Many people like and understand that hardware keyboards are efficient. It’s not so much because they were made to be efficient, but they do require less user friction in going from idea to ink, so to speak.

With the fun that so many people seem to be having witness touchscreen devices, a lot of folks aren’t thinking about the issues they I’ll have when it comes to inputing text. Yes, we know this idea of taking a hardware keyboard, and duplicating it’s look and near-functionality.i But that’s really an easy way out. Thinking about how we input text might start off by taking mechanical principles, but we’d do better to think about the medium, and adjust the behavior accordingly.

In the past, there were attempts such as Fitaly on the Palm and Windows Mobile platforms.
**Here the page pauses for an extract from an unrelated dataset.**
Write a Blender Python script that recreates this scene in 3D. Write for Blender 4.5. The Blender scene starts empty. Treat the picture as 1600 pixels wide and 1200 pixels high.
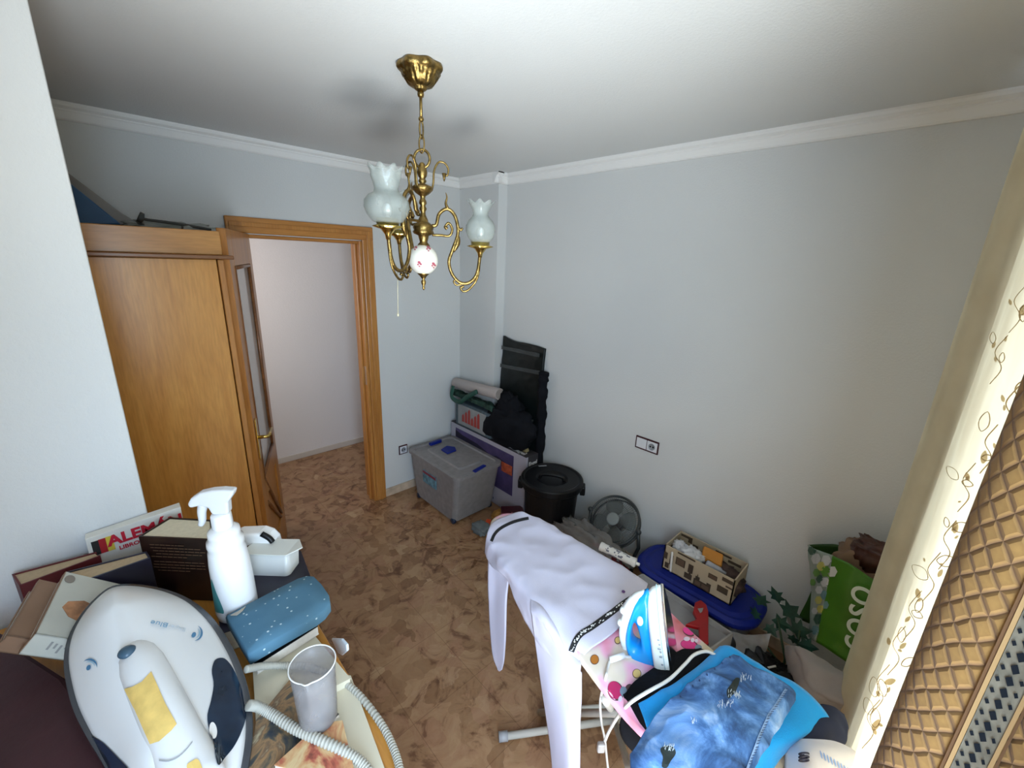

But many of those input methods only went so far to make stylus input more efficient. They, stopped at the level of the tool, that is the stylus. Now, we have fingers, so how do sew approach things now.

There’s voice. Which works when implemented well. For all of the fun that Google Voice Search on Mobile is, you can’t navigate what you searched, just get to the page. Then there’s the built-in voice commands that we find on Symbian. And these too are good, but only go as far to commanding an action, not really interfacing or interacting with content.

So, when it comes go input we are back to the keyboard. Back to klick-clack. And you know what, it is terribly inefficient. We really need something a good bit better.

Swype is a direction to an answer. Swype plays in the fact that many of the touchscreen devices today use the kind of screen that’s respective to human touch, not a stylus, and designed a gesture-like system around it,

I played with it for a good bit yesterday with the Samsung Captivate that I’m reviewing and its an interesting concept. Thing is, behaviorally, it isn’t too far off from something really futuristic, such as a projection of a keyboard and then using pointing, eye tracking, and maybe voice to make input more “natural.”

Input is probably something that I need to pay attention to a good bit more. I don’t like the idea of inputting content on the iPad, and I do appreciate both the numerical keypad (virtual) and slide/tilt qwerty of my N97. The Nokia gives me options based on how I am holding the device, but neither are really so much optimized methods of input as they are shoehorned into there because of the accepted behaviors we’ve learning in holding these devices.

I think we will get to a point where interfaces such as Swype will not only be more commonplace, but accepted because we will not just try and use one input method for everything. Of course, until then there will be ts mental exercise of deciding what to use, and how best to use a mobile device which may not have the most optimal default means of inputting content.

Didn’t we learn from Star Trek the Next Generation that no one does input any more except to initiate research queries? Everything else is really just a question away.